The exercise ▸
The listing must be reproduced in full, exactly as it stands.
--------------------------------------------------
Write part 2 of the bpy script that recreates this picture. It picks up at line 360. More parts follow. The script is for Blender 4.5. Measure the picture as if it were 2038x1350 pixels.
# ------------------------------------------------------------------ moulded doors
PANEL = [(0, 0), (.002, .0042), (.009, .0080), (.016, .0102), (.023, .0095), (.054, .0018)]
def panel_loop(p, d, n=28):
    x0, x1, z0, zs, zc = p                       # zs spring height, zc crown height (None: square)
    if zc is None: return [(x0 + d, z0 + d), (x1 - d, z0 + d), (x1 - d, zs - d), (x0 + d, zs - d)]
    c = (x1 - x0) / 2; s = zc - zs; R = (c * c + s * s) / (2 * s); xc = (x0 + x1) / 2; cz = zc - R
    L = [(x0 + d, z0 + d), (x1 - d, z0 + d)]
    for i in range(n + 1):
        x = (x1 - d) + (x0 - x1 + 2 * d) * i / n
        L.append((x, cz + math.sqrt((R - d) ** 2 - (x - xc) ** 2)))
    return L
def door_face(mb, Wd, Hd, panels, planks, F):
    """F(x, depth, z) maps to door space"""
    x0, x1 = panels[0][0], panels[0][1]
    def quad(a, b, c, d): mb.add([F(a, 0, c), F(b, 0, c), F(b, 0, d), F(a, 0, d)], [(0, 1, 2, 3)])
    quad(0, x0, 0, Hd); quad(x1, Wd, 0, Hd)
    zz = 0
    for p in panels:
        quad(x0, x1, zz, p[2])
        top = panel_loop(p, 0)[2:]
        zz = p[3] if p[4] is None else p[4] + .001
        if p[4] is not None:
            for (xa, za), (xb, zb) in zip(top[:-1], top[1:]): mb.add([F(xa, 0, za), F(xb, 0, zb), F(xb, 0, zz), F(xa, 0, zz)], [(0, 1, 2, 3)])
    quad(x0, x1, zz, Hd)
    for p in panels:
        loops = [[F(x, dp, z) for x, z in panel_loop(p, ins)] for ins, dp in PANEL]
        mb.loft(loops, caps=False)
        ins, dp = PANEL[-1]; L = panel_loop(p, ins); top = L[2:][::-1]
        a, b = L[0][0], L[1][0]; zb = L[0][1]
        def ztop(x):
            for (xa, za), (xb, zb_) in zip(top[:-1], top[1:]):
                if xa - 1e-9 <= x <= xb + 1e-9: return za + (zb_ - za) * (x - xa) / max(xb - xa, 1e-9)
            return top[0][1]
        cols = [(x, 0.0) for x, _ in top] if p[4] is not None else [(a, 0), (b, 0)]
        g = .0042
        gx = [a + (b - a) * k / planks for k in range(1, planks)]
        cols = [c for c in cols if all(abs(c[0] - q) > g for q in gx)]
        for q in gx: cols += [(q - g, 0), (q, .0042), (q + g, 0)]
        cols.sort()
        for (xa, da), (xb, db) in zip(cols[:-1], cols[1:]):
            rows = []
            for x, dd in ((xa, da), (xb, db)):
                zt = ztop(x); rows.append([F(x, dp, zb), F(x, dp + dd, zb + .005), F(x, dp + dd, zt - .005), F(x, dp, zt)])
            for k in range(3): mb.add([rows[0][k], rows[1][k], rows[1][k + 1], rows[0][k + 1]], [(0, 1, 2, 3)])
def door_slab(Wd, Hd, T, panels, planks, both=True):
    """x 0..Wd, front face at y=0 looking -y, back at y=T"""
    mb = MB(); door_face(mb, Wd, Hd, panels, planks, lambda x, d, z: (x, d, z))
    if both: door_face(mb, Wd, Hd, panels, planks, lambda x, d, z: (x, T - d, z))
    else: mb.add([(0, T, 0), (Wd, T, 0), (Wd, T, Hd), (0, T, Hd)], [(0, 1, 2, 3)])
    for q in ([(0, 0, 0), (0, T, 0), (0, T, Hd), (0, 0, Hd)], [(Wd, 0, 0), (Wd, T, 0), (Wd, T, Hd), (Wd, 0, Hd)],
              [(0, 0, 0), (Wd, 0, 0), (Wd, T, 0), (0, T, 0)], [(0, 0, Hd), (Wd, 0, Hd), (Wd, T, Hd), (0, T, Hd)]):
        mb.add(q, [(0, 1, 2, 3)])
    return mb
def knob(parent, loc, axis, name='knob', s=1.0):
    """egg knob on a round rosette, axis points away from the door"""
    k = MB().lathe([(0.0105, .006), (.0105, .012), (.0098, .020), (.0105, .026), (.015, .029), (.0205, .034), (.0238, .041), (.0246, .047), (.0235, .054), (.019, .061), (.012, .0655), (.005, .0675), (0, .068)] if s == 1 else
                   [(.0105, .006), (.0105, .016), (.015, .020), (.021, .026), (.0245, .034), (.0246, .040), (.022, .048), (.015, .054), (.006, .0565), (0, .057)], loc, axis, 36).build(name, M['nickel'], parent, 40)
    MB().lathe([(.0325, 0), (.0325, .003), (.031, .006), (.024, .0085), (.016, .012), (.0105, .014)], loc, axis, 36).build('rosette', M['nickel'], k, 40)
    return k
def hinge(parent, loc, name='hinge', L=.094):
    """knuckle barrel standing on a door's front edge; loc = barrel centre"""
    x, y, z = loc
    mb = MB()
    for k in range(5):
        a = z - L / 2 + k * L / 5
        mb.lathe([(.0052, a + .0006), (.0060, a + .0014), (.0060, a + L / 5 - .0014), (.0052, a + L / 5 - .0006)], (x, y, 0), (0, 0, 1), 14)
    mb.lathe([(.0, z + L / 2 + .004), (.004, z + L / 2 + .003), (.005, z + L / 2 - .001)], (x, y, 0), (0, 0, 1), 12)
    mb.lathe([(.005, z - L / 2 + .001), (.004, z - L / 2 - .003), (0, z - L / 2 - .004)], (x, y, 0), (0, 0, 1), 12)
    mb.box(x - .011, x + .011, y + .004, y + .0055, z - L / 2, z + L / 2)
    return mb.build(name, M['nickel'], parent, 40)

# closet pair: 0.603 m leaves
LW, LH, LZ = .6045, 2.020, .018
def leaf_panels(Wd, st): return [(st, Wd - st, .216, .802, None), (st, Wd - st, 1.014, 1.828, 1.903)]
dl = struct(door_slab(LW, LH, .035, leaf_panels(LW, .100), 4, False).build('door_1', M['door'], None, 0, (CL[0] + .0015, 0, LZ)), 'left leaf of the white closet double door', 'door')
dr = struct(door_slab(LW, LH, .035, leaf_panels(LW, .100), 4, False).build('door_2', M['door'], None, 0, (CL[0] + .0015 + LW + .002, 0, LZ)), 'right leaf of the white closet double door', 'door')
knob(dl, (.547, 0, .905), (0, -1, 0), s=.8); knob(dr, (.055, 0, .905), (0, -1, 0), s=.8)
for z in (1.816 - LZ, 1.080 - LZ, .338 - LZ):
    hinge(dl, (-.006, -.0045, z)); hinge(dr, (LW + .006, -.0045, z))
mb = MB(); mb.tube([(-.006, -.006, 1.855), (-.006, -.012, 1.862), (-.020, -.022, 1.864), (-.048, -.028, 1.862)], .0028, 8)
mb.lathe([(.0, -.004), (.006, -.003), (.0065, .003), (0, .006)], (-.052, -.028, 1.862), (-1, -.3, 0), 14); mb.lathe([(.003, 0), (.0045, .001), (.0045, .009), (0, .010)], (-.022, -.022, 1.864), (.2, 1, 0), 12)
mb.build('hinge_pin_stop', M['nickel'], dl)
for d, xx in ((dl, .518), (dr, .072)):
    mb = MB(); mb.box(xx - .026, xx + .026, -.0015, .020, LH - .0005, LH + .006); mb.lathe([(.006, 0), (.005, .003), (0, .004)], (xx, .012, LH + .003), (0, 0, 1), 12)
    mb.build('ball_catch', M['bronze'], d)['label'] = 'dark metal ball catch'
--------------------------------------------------
Solution to this exercise ▸
Write part 2 of the bpy script that recreates this picture. It picks up at line 360. More parts follow. The script is for Blender 4.5. Measure the picture as if it were 2038x1350 pixels.
# ------------------------------------------------------------------ moulded doors
PANEL = [(0, 0), (.002, .0042), (.009, .0080), (.016, .0102), (.023, .0095), (.054, .0018)]
def panel_loop(p, d, n=28):
    x0, x1, z0, zs, zc = p                       # zs spring height, zc crown height (None: square)
    if zc is None: return [(x0 + d, z0 + d), (x1 - d, z0 + d), (x1 - d, zs - d), (x0 + d, zs - d)]
    c = (x1 - x0) / 2; s = zc - zs; R = (c * c + s * s) / (2 * s); xc = (x0 + x1) / 2; cz = zc - R
    L = [(x0 + d, z0 + d), (x1 - d, z0 + d)]
    for i in range(n + 1):
        x = (x1 - d) + (x0 - x1 + 2 * d) * i / n
        L.append((x, cz + math.sqrt((R - d) ** 2 - (x - xc) ** 2)))
    return L
def door_face(mb, Wd, Hd, panels, planks, F):
    """F(x, depth, z) maps to door space"""
    x0, x1 = panels[0][0], panels[0][1]
    def quad(a, b, c, d): mb.add([F(a, 0, c), F(b, 0, c), F(b, 0, d), F(a, 0, d)], [(0, 1, 2, 3)])
    quad(0, x0, 0, Hd); quad(x1, Wd, 0, Hd)
    zz = 0
    for p in panels:
        quad(x0, x1, zz, p[2])
        top = panel_loop(p, 0)[2:]
        zz = p[3] if p[4] is None else p[4] + .001
        if p[4] is not None:
            for (xa, za), (xb, zb) in zip(top[:-1], top[1:]): mb.add([F(xa, 0, za), F(xb, 0, zb), F(xb, 0, zz), F(xa, 0, zz)], [(0, 1, 2, 3)])
    quad(x0, x1, zz, Hd)
    for p in panels:
        loops = [[F(x, dp, z) for x, z in panel_loop(p, ins)] for ins, dp in PANEL]
        mb.loft(loops, caps=False)
        ins, dp = PANEL[-1]; L = panel_loop(p, ins); top = L[2:][::-1]
        a, b = L[0][0], L[1][0]; zb = L[0][1]
        def ztop(x):
            for (xa, za), (xb, zb_) in zip(top[:-1], top[1:]):
                if xa - 1e-9 <= x <= xb + 1e-9: return za + (zb_ - za) * (x - xa) / max(xb - xa, 1e-9)
            return top[0][1]
        cols = [(x, 0.0) for x, _ in top] if p[4] is not None else [(a, 0), (b, 0)]
        g = .0042
        gx = [a + (b - a) * k / planks for k in range(1, planks)]
        cols = [c for c in cols if all(abs(c[0] - q) > g for q in gx)]
        for q in gx: cols += [(q - g, 0), (q, .0042), (q + g, 0)]
        cols.sort()
        for (xa, da), (xb, db) in zip(cols[:-1], cols[1:]):
            rows = []
            for x, dd in ((xa, da), (xb, db)):
                zt = ztop(x); rows.append([F(x, dp, zb), F(x, dp + dd, zb + .005), F(x, dp + dd, zt - .005), F(x, dp, zt)])
            for k in range(3): mb.add([rows[0][k], rows[1][k], rows[1][k + 1], rows[0][k + 1]], [(0, 1, 2, 3)])
def door_slab(Wd, Hd, T, panels, planks, both=True):
    """x 0..Wd, front face at y=0 looking -y, back at y=T"""
    mb = MB(); door_face(mb, Wd, Hd, panels, planks, lambda x, d, z: (x, d, z))
    if both: door_face(mb, Wd, Hd, panels, planks, lambda x, d, z: (x, T - d, z))
    else: mb.add([(0, T, 0), (Wd, T, 0), (Wd, T, Hd), (0, T, Hd)], [(0, 1, 2, 3)])
    for q in ([(0, 0, 0), (0, T, 0), (0, T, Hd), (0, 0, Hd)], [(Wd, 0, 0), (Wd, T, 0), (Wd, T, Hd), (Wd, 0, Hd)],
              [(0, 0, 0), (Wd, 0, 0), (Wd, T, 0), (0, T, 0)], [(0, 0, Hd), (Wd, 0, Hd), (Wd, T, Hd), (0, T, Hd)]):
        mb.add(q, [(0, 1, 2, 3)])
    return mb
def knob(parent, loc, axis, name='knob', s=1.0):
    """egg knob on a round rosette, axis points away from the door"""
    k = MB().lathe([(0.0105, .006), (.0105, .012), (.0098, .020), (.0105, .026), (.015, .029), (.0205, .034), (.0238, .041), (.0246, .047), (.0235, .054), (.019, .061), (.012, .0655), (.005, .0675), (0, .068)] if s == 1 else
                   [(.0105, .006), (.0105, .016), (.015, .020), (.021, .026), (.0245, .034), (.0246, .040), (.022, .048), (.015, .054), (.006, .0565), (0, .057)], loc, axis, 36).build(name, M['nickel'], parent, 40)
    MB().lathe([(.0325, 0), (.0325, .003), (.031, .006), (.024, .0085), (.016, .012), (.0105, .014)], loc, axis, 36).build('rosette', M['nickel'], k, 40)
    return k
def hinge(parent, loc, name='hinge', L=.094):
    """knuckle barrel standing on a door's front edge; loc = barrel centre"""
    x, y, z = loc
    mb = MB()
    for k in range(5):
        a = z - L / 2 + k * L / 5
        mb.lathe([(.0052, a + .0006), (.0060, a + .0014), (.0060, a + L / 5 - .0014), (.0052, a + L / 5 - .0006)], (x, y, 0), (0, 0, 1), 14)
    mb.lathe([(.0, z + L / 2 + .004), (.004, z + L / 2 + .003), (.005, z + L / 2 - .001)], (x, y, 0), (0, 0, 1), 12)
    mb.lathe([(.005, z - L / 2 + .001), (.004, z - L / 2 - .003), (0, z - L / 2 - .004)], (x, y, 0), (0, 0, 1), 12)
    mb.box(x - .011, x + .011, y + .004, y + .0055, z - L / 2, z + L / 2)
    return mb.build(name, M['nickel'], parent, 40)

# closet pair: 0.603 m leaves
LW, LH, LZ = .6045, 2.020, .018
def leaf_panels(Wd, st): return [(st, Wd - st, .216, .802, None), (st, Wd - st, 1.014, 1.828, 1.903)]
dl = struct(door_slab(LW, LH, .035, leaf_panels(LW, .100), 4, False).build('door_1', M['door'], None, 0, (CL[0] + .0015, 0, LZ)), 'left leaf of the white closet double door', 'door')
dr = struct(door_slab(LW, LH, .035, leaf_panels(LW, .100), 4, False).build('door_2', M['door'], None, 0, (CL[0] + .0015 + LW + .002, 0, LZ)), 'right leaf of the white closet double door', 'door')
knob(dl, (.547, 0, .905), (0, -1, 0), s=.8); knob(dr, (.055, 0, .905), (0, -1, 0), s=.8)
for z in (1.816 - LZ, 1.080 - LZ, .338 - LZ):
    hinge(dl, (-.006, -.0045, z)); hinge(dr, (LW + .006, -.0045, z))
mb = MB(); mb.tube([(-.006, -.006, 1.855), (-.006, -.012, 1.862), (-.020, -.022, 1.864), (-.048, -.028, 1.862)], .0028, 8)
mb.lathe([(.0, -.004), (.006, -.003), (.0065, .003), (0, .006)], (-.052, -.028, 1.862), (-1, -.3, 0), 14); mb.lathe([(.003, 0), (.0045, .001), (.0045, .009), (0, .010)], (-.022, -.022, 1.864), (.2, 1, 0), 12)
mb.build('hinge_pin_stop', M['nickel'], dl)
for d, xx in ((dl, .518), (dr, .072)):
    mb = MB(); mb.box(xx - .026, xx + .026, -.0015, .020, LH - .0005, LH + .006); mb.lathe([(.006, 0), (.005, .003), (0, .004)], (xx, .012, LH + .003), (0, 0, 1), 12)
    mb.build('ball_catch', M['bronze'], d)['label'] = 'dark metal ball catch'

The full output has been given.